### [Task details]
Reproduce all of the data exactly, with no line skipped.

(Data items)
— START —

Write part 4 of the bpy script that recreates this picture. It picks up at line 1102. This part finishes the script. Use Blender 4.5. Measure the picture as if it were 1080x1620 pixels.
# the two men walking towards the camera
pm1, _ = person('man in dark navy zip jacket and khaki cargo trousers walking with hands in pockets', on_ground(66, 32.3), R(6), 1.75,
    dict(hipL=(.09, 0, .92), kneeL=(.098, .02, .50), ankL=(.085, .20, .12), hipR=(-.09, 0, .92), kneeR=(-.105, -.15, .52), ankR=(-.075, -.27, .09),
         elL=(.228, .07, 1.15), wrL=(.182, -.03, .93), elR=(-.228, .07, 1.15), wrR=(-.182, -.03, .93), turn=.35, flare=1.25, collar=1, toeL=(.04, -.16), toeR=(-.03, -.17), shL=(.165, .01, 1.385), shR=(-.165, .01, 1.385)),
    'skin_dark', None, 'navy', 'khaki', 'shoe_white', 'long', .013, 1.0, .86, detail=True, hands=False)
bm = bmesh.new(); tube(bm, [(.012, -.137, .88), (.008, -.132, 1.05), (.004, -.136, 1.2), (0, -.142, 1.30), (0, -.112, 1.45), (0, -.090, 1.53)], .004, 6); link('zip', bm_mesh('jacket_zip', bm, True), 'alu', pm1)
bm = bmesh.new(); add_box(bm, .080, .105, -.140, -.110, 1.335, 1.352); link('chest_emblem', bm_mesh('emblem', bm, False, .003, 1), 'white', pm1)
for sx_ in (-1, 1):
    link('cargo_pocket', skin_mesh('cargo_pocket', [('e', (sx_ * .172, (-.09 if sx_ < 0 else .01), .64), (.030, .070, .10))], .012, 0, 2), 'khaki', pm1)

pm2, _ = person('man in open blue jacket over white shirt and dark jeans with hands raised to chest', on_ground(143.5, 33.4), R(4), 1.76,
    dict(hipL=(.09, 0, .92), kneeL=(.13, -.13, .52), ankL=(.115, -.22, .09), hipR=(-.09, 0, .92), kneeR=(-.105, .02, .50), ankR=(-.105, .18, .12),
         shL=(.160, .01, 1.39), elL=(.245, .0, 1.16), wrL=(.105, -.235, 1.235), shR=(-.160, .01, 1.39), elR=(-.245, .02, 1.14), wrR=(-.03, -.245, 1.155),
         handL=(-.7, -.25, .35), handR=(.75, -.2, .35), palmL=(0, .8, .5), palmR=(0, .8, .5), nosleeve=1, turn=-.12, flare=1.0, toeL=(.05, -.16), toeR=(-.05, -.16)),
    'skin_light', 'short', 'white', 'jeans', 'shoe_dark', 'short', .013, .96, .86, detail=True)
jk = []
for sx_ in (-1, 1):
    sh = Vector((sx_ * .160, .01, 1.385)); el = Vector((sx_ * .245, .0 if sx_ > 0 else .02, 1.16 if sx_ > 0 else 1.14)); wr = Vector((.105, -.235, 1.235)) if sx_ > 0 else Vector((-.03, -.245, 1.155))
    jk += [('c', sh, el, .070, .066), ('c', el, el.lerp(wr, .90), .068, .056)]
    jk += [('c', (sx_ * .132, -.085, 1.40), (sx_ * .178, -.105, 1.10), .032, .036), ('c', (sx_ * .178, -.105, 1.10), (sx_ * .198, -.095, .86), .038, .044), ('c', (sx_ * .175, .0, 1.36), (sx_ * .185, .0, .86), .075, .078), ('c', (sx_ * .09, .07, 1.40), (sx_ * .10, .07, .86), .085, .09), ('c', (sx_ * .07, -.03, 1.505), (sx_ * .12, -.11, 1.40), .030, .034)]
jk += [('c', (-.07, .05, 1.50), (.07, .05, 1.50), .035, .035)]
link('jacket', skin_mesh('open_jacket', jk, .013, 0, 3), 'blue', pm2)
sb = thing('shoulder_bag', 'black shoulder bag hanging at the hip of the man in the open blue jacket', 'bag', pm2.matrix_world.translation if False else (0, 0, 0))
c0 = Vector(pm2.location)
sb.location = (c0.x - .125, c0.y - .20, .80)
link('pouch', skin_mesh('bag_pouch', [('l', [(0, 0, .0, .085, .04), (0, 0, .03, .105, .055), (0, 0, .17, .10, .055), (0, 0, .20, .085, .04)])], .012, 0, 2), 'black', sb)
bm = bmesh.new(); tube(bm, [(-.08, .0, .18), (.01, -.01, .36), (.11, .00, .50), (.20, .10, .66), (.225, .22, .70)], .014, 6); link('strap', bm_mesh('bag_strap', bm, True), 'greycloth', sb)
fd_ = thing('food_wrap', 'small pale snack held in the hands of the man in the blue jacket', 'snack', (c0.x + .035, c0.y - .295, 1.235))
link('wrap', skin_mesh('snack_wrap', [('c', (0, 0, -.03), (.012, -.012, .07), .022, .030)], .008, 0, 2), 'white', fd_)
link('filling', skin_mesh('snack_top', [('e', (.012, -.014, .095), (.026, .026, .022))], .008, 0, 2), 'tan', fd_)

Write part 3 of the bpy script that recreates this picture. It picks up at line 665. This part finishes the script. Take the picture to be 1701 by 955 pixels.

— END —

### [The response]
Write part 4 of the bpy script that recreates this picture. It picks up at line 1102. This part finishes the script. Use Blender 4.5. Measure the picture as if it were 1080x1620 pixels.
# the two men walking towards the camera
pm1, _ = person('man in dark navy zip jacket and khaki cargo trousers walking with hands in pockets', on_ground(66, 32.3), R(6), 1.75,
    dict(hipL=(.09, 0, .92), kneeL=(.098, .02, .50), ankL=(.085, .20, .12), hipR=(-.09, 0, .92), kneeR=(-.105, -.15, .52), ankR=(-.075, -.27, .09),
         elL=(.228, .07, 1.15), wrL=(.182, -.03, .93), elR=(-.228, .07, 1.15), wrR=(-.182, -.03, .93), turn=.35, flare=1.25, collar=1, toeL=(.04, -.16), toeR=(-.03, -.17), shL=(.165, .01, 1.385), shR=(-.165, .01, 1.385)),
    'skin_dark', None, 'navy', 'khaki', 'shoe_white', 'long', .013, 1.0, .86, detail=True, hands=False)
bm = bmesh.new(); tube(bm, [(.012, -.137, .88), (.008, -.132, 1.05), (.004, -.136, 1.2), (0, -.142, 1.30), (0, -.112, 1.45), (0, -.090, 1.53)], .004, 6); link('zip', bm_mesh('jacket_zip', bm, True), 'alu', pm1)
bm = bmesh.new(); add_box(bm, .080, .105, -.140, -.110, 1.335, 1.352); link('chest_emblem', bm_mesh('emblem', bm, False, .003, 1), 'white', pm1)
for sx_ in (-1, 1):
    link('cargo_pocket', skin_mesh('cargo_pocket', [('e', (sx_ * .172, (-.09 if sx_ < 0 else .01), .64), (.030, .070, .10))], .012, 0, 2), 'khaki', pm1)

pm2, _ = person('man in open blue jacket over white shirt and dark jeans with hands raised to chest', on_ground(143.5, 33.4), R(4), 1.76,
    dict(hipL=(.09, 0, .92), kneeL=(.13, -.13, .52), ankL=(.115, -.22, .09), hipR=(-.09, 0, .92), kneeR=(-.105, .02, .50), ankR=(-.105, .18, .12),
         shL=(.160, .01, 1.39), elL=(.245, .0, 1.16), wrL=(.105, -.235, 1.235), shR=(-.160, .01, 1.39), elR=(-.245, .02, 1.14), wrR=(-.03, -.245, 1.155),
         handL=(-.7, -.25, .35), handR=(.75, -.2, .35), palmL=(0, .8, .5), palmR=(0, .8, .5), nosleeve=1, turn=-.12, flare=1.0, toeL=(.05, -.16), toeR=(-.05, -.16)),
    'skin_light', 'short', 'white', 'jeans', 'shoe_dark', 'short', .013, .96, .86, detail=True)
jk = []
for sx_ in (-1, 1):
    sh = Vector((sx_ * .160, .01, 1.385)); el = Vector((sx_ * .245, .0 if sx_ > 0 else .02, 1.16 if sx_ > 0 else 1.14)); wr = Vector((.105, -.235, 1.235)) if sx_ > 0 else Vector((-.03, -.245, 1.155))
    jk += [('c', sh, el, .070, .066), ('c', el, el.lerp(wr, .90), .068, .056)]
    jk += [('c', (sx_ * .132, -.085, 1.40), (sx_ * .178, -.105, 1.10), .032, .036), ('c', (sx_ * .178, -.105, 1.10), (sx_ * .198, -.095, .86), .038, .044), ('c', (sx_ * .175, .0, 1.36), (sx_ * .185, .0, .86), .075, .078), ('c', (sx_ * .09, .07, 1.40), (sx_ * .10, .07, .86), .085, .09), ('c', (sx_ * .07, -.03, 1.505), (sx_ * .12, -.11, 1.40), .030, .034)]
jk += [('c', (-.07, .05, 1.50), (.07, .05, 1.50), .035, .035)]
link('jacket', skin_mesh('open_jacket', jk, .013, 0, 3), 'blue', pm2)
sb = thing('shoulder_bag', 'black shoulder bag hanging at the hip of the man in the open blue jacket', 'bag', pm2.matrix_world.translation if False else (0, 0, 0))
c0 = Vector(pm2.location)
sb.location = (c0.x - .125, c0.y - .20, .80)
link('pouch', skin_mesh('bag_pouch', [('l', [(0, 0, .0, .085, .04), (0, 0, .03, .105, .055), (0, 0, .17, .10, .055), (0, 0, .20, .085, .04)])], .012, 0, 2), 'black', sb)
bm = bmesh.new(); tube(bm, [(-.08, .0, .18), (.01, -.01, .36), (.11, .00, .50), (.20, .10, .66), (.225, .22, .70)], .014, 6); link('strap', bm_mesh('bag_strap', bm, True), 'greycloth', sb)
fd_ = thing('food_wrap', 'small pale snack held in the hands of the man in the blue jacket', 'snack', (c0.x + .035, c0.y - .295, 1.235))
link('wrap', skin_mesh('snack_wrap', [('c', (0, 0, -.03), (.012, -.012, .07), .022, .030)], .008, 0, 2), 'white', fd_)
link('filling', skin_mesh('snack_top', [('e', (.012, -.014, .095), (.026, .026, .022))], .008, 0, 2), 'tan', fd_)

Write part 3 of the bpy script that recreates this picture. It picks up at line 665. This part finishes the script. Take the picture to be 1701 by 955 pixels.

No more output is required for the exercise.